Which I find a very interesting way to think about GMing.

I also found this comment by Etsu illuminating:

I obviously was aware of the difference in player knowledge vs character knowledge but for some reason the way Etsu put it really struck a chord with me. The challenge will now be making sure my players buy into it.

Saying “Yes” (and “No”)

I think I have “Say Yes” fairly down now, but it’s going to take experience to be fully comfortable when to do so. I also feel better knowing that “Say No” is possible, but it seems like if I’m saying “No” with regularity then either I or my players aren’t getting BW.

I’d like to thank everyone for their great answers, obviously there are many different ways to play BW but you’ve all been a huge help in giving me a glimpse into how BW plays at your table.

I do have a Vol 2 of questions which I’ll put together (complete with question numbers this time!) which I think will be focused on the two areas I’m having the most trouble making sense in my head, Social rolls and Resource rolls. I found that in taking the time to formulate my questions for this thread I actually answered a lot of them myself and was able to cut them from the big list, hopefully I’ll find the same thing happens with Vol 2.

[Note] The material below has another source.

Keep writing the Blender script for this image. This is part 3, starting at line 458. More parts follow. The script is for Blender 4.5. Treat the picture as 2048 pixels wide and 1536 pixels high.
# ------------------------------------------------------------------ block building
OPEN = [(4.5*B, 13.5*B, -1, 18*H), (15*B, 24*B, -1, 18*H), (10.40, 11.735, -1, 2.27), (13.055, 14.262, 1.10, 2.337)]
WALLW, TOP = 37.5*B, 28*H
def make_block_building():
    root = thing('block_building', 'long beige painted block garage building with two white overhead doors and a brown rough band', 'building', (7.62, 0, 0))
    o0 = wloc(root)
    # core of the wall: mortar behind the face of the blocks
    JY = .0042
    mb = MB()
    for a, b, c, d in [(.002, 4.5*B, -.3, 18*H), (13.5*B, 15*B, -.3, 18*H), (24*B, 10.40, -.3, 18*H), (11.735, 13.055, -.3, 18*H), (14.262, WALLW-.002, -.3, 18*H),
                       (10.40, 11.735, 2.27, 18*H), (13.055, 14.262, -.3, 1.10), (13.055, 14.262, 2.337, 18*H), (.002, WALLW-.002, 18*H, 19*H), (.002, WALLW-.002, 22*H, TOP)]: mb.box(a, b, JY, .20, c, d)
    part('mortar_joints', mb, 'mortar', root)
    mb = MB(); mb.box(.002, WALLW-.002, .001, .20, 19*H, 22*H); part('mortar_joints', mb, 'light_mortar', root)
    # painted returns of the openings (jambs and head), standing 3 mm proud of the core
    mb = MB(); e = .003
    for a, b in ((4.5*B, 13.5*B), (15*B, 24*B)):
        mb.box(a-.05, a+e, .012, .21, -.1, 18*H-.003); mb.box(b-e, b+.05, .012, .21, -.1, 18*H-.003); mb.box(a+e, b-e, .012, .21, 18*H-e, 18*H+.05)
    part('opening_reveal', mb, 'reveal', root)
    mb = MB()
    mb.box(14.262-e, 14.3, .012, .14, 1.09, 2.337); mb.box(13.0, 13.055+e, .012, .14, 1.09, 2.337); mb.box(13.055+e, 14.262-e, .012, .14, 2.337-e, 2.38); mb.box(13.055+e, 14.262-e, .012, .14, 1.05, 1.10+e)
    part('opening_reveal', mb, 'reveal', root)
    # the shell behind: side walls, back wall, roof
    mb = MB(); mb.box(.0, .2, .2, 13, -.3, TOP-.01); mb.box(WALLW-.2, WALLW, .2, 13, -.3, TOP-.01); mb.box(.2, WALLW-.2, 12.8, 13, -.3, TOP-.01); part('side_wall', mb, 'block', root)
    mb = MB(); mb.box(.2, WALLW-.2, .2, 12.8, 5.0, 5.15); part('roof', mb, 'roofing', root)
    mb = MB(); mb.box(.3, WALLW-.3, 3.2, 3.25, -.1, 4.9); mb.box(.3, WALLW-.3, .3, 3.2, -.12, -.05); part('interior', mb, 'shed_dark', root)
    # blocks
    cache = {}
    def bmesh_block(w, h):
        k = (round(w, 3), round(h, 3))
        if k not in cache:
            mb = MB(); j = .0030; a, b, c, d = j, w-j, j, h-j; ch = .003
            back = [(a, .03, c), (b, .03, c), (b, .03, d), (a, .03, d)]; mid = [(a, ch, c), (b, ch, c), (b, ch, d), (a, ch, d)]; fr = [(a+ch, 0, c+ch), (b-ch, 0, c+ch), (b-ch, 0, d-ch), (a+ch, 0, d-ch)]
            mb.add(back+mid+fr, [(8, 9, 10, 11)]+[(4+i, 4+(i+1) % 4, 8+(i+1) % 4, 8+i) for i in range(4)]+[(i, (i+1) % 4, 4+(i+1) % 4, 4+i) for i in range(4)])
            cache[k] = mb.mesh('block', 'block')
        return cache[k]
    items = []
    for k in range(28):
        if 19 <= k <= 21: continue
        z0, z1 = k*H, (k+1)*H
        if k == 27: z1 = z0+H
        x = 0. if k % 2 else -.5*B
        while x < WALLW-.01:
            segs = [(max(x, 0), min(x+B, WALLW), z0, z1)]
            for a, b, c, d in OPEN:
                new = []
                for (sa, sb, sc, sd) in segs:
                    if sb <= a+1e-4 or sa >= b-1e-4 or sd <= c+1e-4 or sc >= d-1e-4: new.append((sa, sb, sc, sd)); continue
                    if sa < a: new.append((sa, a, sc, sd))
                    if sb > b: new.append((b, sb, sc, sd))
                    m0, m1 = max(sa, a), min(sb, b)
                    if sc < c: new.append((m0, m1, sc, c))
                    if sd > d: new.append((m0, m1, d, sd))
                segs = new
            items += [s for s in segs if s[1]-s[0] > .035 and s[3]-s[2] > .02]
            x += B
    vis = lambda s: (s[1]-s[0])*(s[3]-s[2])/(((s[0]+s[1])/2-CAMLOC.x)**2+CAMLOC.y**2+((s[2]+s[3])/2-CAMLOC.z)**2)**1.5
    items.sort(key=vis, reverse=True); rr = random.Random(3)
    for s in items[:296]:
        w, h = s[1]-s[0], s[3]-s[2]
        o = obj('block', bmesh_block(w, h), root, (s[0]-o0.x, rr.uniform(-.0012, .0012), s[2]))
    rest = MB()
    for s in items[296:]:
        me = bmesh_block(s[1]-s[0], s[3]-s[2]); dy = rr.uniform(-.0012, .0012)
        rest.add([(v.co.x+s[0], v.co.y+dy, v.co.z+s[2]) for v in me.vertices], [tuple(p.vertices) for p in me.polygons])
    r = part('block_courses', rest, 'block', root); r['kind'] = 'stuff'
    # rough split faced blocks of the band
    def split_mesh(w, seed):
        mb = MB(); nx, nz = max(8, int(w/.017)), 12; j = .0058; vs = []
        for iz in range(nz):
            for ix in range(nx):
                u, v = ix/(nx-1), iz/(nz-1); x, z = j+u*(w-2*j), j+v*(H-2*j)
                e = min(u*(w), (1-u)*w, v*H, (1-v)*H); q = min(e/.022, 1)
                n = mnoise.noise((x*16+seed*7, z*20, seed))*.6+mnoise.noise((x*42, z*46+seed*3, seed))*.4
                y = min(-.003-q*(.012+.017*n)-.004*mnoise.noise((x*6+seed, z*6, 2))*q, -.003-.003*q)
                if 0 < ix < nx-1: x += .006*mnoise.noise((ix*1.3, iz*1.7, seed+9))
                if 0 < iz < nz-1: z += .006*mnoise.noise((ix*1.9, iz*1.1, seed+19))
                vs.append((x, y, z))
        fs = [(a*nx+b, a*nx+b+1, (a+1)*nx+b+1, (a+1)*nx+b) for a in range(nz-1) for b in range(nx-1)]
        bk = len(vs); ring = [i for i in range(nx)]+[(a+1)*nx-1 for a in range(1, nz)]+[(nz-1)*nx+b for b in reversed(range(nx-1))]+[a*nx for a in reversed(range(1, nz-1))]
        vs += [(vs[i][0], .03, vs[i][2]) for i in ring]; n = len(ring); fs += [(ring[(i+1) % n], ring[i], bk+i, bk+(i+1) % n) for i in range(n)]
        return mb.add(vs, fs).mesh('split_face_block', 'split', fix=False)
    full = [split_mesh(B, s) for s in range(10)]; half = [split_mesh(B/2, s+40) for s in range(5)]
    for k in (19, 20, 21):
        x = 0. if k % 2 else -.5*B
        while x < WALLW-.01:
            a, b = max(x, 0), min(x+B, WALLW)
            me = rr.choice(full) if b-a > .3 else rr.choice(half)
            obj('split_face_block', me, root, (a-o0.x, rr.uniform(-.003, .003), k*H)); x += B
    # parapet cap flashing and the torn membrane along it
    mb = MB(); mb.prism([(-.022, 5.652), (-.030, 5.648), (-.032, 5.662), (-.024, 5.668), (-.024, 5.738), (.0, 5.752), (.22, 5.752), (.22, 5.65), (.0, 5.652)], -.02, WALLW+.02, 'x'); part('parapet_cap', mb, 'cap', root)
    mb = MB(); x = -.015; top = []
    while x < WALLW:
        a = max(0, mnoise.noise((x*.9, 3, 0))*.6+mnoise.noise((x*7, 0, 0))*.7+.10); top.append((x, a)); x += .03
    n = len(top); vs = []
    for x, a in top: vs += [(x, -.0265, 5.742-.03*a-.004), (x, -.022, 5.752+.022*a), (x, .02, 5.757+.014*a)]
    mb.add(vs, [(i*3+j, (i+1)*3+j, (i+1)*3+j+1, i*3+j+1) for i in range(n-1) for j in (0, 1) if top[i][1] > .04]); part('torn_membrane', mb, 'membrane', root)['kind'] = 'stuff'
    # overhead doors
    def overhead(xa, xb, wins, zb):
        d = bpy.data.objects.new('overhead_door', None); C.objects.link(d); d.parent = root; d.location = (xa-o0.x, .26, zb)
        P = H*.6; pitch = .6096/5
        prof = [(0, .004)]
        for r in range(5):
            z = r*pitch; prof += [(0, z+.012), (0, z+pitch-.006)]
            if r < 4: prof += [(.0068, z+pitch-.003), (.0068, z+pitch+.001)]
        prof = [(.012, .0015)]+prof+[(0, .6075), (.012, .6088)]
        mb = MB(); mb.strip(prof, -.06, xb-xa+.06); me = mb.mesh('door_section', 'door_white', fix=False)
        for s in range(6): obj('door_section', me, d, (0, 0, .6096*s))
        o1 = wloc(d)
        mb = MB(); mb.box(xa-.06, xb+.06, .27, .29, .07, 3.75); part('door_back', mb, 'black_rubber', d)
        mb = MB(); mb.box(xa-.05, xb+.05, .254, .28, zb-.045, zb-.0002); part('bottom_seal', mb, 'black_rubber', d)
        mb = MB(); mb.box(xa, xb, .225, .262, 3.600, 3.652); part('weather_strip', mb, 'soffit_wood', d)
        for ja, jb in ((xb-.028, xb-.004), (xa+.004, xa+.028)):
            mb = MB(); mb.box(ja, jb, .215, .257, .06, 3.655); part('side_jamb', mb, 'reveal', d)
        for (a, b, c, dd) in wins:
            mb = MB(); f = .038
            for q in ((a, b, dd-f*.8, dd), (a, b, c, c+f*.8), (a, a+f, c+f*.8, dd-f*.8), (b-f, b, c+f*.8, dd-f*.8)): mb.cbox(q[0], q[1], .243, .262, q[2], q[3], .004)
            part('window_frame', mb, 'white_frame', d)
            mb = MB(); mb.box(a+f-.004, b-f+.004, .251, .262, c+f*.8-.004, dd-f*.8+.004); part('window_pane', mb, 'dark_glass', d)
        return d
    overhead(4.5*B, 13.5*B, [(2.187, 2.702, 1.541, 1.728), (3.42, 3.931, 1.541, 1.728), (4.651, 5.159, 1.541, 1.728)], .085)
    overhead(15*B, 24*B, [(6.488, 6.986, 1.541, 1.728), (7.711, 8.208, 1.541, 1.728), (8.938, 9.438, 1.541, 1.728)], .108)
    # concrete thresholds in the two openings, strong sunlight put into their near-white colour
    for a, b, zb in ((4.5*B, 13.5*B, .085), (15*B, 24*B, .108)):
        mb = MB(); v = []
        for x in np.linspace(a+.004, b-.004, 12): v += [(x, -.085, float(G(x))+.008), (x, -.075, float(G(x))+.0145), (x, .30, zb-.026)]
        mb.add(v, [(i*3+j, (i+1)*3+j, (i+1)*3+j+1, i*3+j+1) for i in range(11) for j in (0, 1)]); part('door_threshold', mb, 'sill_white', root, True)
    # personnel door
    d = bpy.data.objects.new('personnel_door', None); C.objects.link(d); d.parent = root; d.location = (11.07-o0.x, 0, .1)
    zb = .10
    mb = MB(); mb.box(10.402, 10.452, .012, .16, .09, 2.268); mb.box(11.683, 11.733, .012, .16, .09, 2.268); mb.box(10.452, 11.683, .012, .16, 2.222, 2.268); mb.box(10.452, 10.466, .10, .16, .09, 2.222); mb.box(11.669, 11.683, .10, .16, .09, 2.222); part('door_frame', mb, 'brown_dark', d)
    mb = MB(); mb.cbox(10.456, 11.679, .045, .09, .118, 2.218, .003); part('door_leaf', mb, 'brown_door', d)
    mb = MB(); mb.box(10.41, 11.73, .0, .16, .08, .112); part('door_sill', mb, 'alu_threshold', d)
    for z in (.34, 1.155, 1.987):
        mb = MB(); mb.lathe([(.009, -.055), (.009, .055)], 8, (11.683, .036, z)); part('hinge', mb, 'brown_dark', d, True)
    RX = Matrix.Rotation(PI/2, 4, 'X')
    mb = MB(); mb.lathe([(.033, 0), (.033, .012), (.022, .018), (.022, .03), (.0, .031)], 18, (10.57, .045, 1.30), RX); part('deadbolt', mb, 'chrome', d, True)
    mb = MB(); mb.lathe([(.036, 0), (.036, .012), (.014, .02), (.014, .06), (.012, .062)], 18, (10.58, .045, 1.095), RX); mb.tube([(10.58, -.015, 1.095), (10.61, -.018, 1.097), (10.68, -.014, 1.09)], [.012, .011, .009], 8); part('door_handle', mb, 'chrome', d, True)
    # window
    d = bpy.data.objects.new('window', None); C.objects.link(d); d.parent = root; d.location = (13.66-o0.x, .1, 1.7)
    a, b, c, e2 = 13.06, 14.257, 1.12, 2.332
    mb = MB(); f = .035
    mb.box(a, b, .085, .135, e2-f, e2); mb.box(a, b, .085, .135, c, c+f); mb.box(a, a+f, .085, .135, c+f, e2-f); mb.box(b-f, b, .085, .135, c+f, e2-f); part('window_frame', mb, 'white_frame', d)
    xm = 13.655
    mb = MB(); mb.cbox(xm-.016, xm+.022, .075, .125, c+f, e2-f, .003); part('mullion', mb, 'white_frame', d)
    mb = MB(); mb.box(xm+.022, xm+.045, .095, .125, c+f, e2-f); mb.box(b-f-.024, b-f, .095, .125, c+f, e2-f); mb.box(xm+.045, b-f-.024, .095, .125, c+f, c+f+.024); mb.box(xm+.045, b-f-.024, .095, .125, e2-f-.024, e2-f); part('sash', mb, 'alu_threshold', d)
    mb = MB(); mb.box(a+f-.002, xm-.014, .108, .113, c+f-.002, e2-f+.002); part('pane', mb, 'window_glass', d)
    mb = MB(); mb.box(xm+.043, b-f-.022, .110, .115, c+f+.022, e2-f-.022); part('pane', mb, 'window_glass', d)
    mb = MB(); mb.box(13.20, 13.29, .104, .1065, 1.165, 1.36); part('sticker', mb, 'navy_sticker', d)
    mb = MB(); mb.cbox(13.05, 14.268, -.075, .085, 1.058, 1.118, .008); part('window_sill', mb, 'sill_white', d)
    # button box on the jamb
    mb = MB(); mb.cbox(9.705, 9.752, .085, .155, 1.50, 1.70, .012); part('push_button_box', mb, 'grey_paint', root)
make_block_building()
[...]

I don’t remember anything in the rules saying that the task must always succeed, even if the roll fails. It CAN succeed, sure.
Likewise, my understanding is that a failed roll can be “You get your intent, but with strings attached/other conditions apply/something screws you up anyway.”
Like, “I grab it before it falls in the lava.” “Okay, Agility ob 4, and if you fail, you still grab it but you burn your hand badly in the process.” Am I wrong about that? It seems reasonable to me.

In my opinion, if you ever find yourself saying no, it should set off warning bells and you should stop and consider whether you actually have a good reason or whether you should be saying yes or rolling.
“But if the PC succeeds, it’ll screw up all my plans!” is not a good reason.
I still also think that “But that’s too hard, they’ll never pull it off!” is more about where you set the ob, not whether you let them try. They should always have an opportunity to try.

There’s no requirement that tasks must succeed, only that failure complicates things.